Problem to solve: Search the material for the string "picture", then report how many lines hold it, with no other text.

Given material:

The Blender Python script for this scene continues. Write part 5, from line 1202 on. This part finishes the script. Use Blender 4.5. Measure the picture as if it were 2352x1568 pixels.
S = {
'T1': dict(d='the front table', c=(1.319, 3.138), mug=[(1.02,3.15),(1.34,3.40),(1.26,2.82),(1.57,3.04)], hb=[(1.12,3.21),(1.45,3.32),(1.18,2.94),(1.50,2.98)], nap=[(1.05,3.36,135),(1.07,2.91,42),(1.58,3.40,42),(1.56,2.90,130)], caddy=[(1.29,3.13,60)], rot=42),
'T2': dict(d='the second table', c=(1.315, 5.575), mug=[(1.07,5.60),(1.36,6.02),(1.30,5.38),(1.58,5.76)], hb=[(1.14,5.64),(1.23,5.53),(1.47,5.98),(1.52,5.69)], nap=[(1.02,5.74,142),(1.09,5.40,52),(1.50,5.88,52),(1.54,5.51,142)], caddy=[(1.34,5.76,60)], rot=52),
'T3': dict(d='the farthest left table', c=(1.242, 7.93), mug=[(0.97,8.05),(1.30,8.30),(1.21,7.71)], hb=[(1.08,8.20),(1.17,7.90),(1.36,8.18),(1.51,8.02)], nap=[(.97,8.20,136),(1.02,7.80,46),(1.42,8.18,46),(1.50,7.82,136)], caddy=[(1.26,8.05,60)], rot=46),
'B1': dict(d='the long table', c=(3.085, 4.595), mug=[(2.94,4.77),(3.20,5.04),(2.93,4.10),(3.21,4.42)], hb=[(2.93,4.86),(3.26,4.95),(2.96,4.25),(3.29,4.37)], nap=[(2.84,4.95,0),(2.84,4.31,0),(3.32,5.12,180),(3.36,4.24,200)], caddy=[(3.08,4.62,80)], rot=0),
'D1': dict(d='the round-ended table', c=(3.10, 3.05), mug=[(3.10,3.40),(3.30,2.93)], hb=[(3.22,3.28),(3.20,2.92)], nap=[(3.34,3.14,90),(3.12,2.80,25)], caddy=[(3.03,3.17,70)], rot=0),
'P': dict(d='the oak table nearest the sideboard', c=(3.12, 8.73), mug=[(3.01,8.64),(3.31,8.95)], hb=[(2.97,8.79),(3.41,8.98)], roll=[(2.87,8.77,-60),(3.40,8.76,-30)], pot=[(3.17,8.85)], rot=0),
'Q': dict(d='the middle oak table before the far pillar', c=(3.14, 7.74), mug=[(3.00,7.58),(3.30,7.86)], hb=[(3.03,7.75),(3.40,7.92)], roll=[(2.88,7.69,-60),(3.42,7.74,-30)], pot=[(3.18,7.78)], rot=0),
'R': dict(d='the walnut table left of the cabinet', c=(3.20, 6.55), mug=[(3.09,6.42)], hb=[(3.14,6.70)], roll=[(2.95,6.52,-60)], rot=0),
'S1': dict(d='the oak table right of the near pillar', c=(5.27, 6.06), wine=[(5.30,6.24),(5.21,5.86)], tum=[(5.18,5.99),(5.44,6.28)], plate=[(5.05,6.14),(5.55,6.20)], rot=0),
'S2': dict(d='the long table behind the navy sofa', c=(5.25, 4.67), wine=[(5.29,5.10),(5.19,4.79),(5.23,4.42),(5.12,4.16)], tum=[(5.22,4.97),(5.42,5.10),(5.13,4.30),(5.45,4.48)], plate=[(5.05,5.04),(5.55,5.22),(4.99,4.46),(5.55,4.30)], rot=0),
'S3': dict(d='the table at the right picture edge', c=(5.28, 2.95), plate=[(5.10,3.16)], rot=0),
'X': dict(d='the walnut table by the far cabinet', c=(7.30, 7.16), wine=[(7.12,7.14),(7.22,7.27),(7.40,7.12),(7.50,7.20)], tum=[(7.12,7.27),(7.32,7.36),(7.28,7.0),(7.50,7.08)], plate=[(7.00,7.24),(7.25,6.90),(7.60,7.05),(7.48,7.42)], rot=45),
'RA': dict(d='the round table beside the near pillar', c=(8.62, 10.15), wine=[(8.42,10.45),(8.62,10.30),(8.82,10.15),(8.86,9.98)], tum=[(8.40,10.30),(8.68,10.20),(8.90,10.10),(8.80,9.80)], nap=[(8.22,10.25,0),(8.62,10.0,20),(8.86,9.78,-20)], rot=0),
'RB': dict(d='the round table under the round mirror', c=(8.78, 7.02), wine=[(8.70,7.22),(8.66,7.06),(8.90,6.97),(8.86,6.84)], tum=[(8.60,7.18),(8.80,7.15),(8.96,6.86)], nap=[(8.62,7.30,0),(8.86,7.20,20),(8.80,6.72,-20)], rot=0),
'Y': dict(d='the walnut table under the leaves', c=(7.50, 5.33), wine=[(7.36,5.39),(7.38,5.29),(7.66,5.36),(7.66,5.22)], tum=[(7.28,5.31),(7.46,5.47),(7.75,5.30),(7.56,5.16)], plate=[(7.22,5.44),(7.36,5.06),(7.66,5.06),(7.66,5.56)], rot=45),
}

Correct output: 2